Acqua e ghiaccio e vento non bastano a domare la siccità – anzi, pare proprio che l’imperversare del maltempo non abbia fatto altro che provocare danni aggiuntivi. Per confermare questa tesi basta dare un’occhiata veloce al livello del fiume Po, che di fatto da oltre due mesi non riesce a risalire la china dai -3 metri sotto il cosiddetto zero idrometrico. In altre parole, il primo corso d’acqua dell’Italia continua a essere strozzato dalla carenza idrica, con la risalita del cuneo salino che minaccia i settori dell’agricoltura e della pesca – in particolar modo le risaie e gli allevamenti di vongole.
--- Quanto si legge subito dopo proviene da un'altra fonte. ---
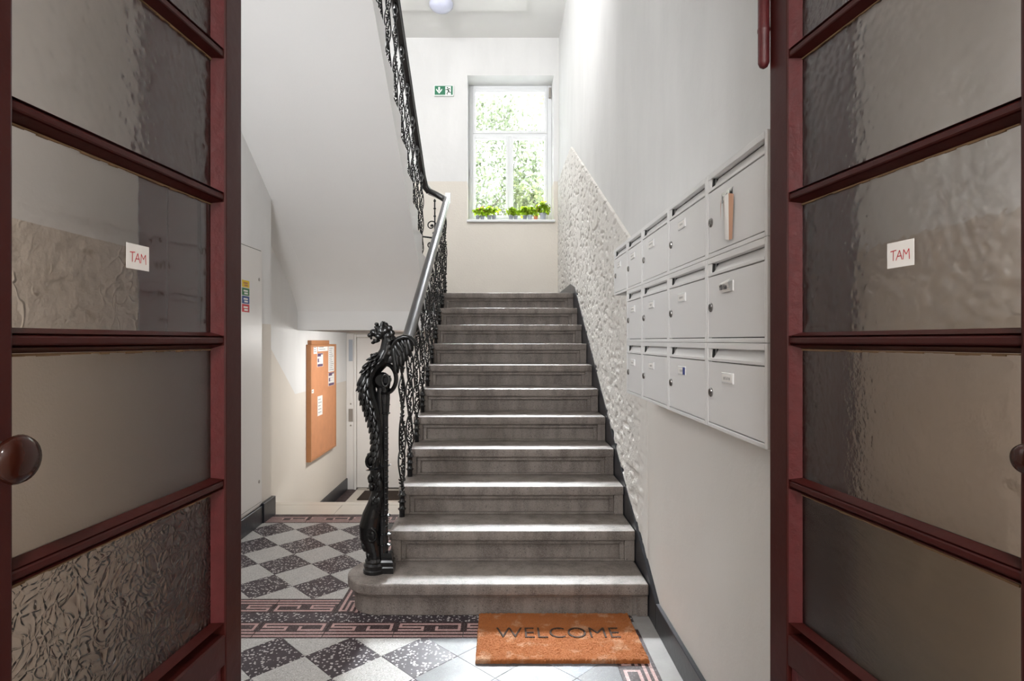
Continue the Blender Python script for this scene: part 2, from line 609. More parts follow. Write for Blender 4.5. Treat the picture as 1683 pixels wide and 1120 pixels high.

Ha piovuto, è vero – ma la pioggia caduta, tanto attesa per combattere la siccità degli ultimi mesi, si è di fatto abbattuta con una tale violenza sul terreno arido e incapace di assorbirla da provocare frane e smottamenti e, come accennato, aggiungendo nuove voci alla sempre più malinconica conta dei danni. Abbiamo parlato del Po – che di fatto rimane irriconoscibile, il letto del fiume è praticamente sostituito da una grande distesa di sabbia -, ma non pensate che i laghi se la passino meglio: il Maggiore registra un livello negativo di quasi 24 centimetri sotto lo zero idrometrico e quello di Como che va ancora peggio, con meno 36 centimetri.
“Occorre intervenire nell’immediato con misure di emergenza per salvare i raccolti e il futuro di aziende e stalle in grave difficoltà” afferma il presidente della Coldiretti Ettore Prandini. “Con l’Anbi, l’Associazione nazionale delle bonifiche, abbiamo elaborato un progetto immediatamente cantierabile per la realizzazione di una rete di bacini di accumulo (veri e propri laghetti) per arrivare a raccogliere il 50% dell’acqua dalla pioggia. I laghetti sarebbero realizzati senza cemento, con pietra locale e con le stesse terre di scavo con cui sono stati preparati, per raccogliere l’acqua piovana e utilizzarla in caso di necessità”.